Now married, even during the day, we only have text/phone contact if there is a problem or we need to confirm a date or time. We are both working. Like sassy411, we both immediately respond if we get a message from the other since it will be important. The only change now is that our son likes to see where the other parent is located, so we tend to call or video call whenever the other travels — but our son is more interested in the where than in the parent, LOL. 

Post # 13
Member
695 posts
Busy bee
  • Wedding: June 2018

My SO leaves the house for work an hour before I wake up and I always text him when I wake up and he replies when he is able. Sometimes it is right away, sometimes it is an hour+ later. He texts me on his break in the morning, we text at lunch, and then one of us calls the other one when we’re on our way home to see if either person needs anything, etc. If he gets busy at work (labor intensive job) we don’t text as much. I take his lead on the communication during the day because I am at a desk and can usually text/talk whenever.

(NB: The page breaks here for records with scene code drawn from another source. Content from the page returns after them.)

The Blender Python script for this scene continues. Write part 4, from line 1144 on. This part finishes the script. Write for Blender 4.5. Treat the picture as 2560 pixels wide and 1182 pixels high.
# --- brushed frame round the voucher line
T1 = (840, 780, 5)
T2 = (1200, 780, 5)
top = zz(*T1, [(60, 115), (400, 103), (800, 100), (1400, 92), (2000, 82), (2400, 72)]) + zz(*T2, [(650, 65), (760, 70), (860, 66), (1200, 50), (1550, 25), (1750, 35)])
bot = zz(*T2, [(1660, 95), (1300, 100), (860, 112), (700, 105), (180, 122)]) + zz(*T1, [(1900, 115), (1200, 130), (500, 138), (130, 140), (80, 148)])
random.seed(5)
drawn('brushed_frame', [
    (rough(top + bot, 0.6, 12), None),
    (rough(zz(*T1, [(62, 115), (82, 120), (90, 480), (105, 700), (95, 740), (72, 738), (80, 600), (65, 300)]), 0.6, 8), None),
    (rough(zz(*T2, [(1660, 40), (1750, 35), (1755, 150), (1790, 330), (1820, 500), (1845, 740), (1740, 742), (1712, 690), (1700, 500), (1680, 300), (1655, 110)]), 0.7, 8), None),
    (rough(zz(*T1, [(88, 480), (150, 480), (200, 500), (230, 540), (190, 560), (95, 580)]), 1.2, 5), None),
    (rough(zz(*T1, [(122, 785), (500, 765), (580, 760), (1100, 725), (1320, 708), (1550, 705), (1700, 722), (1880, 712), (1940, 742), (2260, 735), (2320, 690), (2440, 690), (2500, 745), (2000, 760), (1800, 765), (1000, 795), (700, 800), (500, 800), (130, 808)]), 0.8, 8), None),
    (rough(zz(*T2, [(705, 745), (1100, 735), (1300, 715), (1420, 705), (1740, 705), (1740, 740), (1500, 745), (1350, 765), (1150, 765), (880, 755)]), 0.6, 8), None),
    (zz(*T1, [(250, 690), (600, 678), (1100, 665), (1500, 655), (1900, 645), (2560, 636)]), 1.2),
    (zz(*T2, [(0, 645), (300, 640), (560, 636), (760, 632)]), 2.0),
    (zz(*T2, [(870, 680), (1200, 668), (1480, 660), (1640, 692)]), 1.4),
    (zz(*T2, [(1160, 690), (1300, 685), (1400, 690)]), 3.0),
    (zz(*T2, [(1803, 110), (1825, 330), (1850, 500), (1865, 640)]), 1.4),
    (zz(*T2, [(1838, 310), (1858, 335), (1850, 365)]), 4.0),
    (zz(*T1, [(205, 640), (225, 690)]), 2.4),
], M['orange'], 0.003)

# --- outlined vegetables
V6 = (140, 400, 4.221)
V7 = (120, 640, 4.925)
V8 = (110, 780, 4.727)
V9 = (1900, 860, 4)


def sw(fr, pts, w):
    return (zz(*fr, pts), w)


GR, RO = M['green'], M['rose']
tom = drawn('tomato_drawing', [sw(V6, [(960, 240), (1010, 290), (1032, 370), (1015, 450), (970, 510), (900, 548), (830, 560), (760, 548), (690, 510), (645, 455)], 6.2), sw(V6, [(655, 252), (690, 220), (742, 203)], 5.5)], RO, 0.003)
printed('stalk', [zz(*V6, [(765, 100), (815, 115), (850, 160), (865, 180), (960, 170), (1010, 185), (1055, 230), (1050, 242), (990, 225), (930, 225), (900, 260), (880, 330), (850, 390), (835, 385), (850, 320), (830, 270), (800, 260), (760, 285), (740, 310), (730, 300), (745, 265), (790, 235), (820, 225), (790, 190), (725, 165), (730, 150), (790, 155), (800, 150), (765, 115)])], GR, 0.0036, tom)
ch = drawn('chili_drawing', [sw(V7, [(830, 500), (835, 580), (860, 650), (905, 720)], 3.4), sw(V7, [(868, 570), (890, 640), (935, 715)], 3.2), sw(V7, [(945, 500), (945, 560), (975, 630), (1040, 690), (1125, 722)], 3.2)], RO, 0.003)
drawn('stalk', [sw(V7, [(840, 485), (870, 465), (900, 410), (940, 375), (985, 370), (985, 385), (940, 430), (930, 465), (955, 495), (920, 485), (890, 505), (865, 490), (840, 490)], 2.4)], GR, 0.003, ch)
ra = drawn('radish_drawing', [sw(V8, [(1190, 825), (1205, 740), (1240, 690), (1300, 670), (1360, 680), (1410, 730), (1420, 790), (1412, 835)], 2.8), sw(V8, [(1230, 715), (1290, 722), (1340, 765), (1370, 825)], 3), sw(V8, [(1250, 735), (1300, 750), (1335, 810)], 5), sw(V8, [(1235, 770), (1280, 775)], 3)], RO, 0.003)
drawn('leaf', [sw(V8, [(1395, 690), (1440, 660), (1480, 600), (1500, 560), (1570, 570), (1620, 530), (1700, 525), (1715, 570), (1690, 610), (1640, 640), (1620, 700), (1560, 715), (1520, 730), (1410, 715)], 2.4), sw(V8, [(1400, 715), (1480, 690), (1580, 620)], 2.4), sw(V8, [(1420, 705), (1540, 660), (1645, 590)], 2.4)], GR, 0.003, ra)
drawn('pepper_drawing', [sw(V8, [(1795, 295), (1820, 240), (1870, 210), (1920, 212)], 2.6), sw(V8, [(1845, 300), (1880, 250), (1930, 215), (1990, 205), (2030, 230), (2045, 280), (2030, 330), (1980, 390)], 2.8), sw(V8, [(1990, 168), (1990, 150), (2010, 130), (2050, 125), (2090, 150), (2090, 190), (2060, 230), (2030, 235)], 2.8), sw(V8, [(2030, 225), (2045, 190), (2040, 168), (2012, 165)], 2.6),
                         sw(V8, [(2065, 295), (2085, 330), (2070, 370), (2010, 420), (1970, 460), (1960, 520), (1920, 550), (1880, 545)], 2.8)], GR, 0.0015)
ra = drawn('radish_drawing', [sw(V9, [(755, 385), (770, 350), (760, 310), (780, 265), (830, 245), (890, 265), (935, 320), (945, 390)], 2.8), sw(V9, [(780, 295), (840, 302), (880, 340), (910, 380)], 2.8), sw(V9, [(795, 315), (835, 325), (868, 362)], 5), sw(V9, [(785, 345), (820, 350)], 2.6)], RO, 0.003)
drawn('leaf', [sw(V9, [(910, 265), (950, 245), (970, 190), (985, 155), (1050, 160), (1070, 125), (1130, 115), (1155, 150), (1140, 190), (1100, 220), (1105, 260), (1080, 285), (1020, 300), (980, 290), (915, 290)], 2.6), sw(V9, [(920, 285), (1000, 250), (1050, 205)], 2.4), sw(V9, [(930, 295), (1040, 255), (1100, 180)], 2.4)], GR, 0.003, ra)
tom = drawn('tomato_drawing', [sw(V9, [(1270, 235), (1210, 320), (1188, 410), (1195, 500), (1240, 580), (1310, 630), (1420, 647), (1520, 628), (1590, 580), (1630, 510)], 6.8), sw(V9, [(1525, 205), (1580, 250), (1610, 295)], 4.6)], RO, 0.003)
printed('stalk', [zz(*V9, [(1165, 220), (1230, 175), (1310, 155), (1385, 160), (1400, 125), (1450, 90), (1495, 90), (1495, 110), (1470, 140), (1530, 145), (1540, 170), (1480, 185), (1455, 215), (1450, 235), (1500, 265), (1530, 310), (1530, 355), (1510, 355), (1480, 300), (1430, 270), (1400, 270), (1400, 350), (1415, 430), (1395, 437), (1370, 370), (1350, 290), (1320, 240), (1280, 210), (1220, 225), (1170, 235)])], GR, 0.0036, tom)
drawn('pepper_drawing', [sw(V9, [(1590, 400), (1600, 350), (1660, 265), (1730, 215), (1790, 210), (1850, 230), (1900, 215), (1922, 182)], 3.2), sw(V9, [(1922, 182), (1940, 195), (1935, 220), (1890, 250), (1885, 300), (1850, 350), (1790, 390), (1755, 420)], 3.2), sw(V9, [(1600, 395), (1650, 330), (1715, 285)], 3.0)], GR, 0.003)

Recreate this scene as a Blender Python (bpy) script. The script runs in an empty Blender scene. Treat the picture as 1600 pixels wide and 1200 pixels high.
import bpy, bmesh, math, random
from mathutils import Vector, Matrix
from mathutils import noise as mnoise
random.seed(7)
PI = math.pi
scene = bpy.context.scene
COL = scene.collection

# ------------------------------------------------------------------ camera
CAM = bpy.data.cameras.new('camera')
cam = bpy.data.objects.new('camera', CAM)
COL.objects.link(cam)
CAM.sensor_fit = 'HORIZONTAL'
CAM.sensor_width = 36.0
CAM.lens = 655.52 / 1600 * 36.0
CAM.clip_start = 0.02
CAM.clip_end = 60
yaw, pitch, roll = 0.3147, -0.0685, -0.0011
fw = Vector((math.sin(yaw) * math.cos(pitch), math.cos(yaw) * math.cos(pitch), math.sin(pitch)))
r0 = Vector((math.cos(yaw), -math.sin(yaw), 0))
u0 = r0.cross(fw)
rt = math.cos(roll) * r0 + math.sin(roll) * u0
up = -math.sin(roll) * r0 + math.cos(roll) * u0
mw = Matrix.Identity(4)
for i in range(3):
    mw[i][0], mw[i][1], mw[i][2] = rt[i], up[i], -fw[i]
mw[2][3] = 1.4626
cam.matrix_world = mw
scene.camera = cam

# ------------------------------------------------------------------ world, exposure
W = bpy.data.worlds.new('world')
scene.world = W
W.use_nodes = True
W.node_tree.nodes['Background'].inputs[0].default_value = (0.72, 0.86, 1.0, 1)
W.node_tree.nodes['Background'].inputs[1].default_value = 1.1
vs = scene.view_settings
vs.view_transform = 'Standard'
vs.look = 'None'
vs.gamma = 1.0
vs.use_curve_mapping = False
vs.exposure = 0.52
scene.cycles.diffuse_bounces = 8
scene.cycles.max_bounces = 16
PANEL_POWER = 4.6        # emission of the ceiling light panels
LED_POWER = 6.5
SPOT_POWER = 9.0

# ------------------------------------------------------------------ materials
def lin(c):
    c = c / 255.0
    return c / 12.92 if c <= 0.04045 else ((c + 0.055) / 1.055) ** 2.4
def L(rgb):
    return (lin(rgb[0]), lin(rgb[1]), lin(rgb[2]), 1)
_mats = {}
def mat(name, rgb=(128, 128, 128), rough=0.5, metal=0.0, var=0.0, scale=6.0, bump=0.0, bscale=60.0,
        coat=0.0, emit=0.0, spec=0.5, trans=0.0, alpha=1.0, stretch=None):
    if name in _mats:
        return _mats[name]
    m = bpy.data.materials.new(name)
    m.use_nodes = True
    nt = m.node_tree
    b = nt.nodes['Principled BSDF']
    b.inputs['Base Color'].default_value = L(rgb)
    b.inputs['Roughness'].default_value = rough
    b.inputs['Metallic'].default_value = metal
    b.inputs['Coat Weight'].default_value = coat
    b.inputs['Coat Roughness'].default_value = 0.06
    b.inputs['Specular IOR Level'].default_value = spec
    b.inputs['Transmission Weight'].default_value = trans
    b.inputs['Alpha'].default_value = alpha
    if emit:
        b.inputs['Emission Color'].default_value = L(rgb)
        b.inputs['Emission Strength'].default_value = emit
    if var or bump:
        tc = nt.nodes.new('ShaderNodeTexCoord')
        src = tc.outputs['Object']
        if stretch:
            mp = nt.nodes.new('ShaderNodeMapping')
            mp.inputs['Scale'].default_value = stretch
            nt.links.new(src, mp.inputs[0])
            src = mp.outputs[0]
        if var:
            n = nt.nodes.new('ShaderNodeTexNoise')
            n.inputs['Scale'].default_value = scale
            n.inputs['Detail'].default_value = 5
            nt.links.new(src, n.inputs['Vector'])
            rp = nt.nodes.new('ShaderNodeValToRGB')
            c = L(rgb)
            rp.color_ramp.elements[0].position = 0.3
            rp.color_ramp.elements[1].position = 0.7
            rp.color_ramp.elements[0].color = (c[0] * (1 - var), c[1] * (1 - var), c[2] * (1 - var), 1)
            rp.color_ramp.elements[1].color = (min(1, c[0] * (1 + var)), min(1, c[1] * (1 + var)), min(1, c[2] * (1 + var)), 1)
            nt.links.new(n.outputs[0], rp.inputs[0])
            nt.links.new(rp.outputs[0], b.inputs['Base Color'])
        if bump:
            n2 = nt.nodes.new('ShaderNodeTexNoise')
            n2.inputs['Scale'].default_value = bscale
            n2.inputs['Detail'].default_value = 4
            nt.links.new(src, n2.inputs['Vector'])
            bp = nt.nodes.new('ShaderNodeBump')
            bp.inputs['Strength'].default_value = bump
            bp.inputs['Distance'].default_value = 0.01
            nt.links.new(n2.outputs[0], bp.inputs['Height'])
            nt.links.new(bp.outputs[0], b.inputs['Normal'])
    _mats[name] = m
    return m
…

However, this is mutually agreed upon and works for both of us. You and your SO will have to find a middle ground that works for both of you.

Post # 14
Member
51 posts
Worker bee

I don’t think there is a normal. Every couple will determine their routine and the contact that is needed for each to feel loved. My FH calls almost every morning and almost every night. I love this but for some it would be way too much! Just figure out what you need and make sure he knows. Meanwhile don’t read anything into him doing something different than what you would like unless you have been clear about it and he ignores your needs. People do what they do for all kinds of reasons and you won’t know his reasons until you chat about it. So be clear about what you would like and why you would like it. If it is super important to you and you express that clearly then I might be concerned. But also make sure it is a need and not just your own anxiety or expectations before you push the point. Pick your battles!

Post # 15
Member
2655 posts
Sugar bee
  • Wedding: December 2016

Darling Husband and I live together – I leave for work about an hour and a half before he does (I wake him up as I’m leaving in lieu of an alarm lol). We actually are rarely in contact throughout the day unless something comes up (ie this morning he texted me to let me know about a dentist appointment he forgot about). Darling Husband is in and out of meetings all day, so it can be difficult to get onto him even if it’s something urgent. I man the phones a lot in my office, so don’t really have the luxury to be on the phone all day.

Before we lived together (and were just dating), we were probably in contact a little more often throughout the day. We would never call each other in the morning (too busy) but most days of the week would send a text before lunchtime to say hi.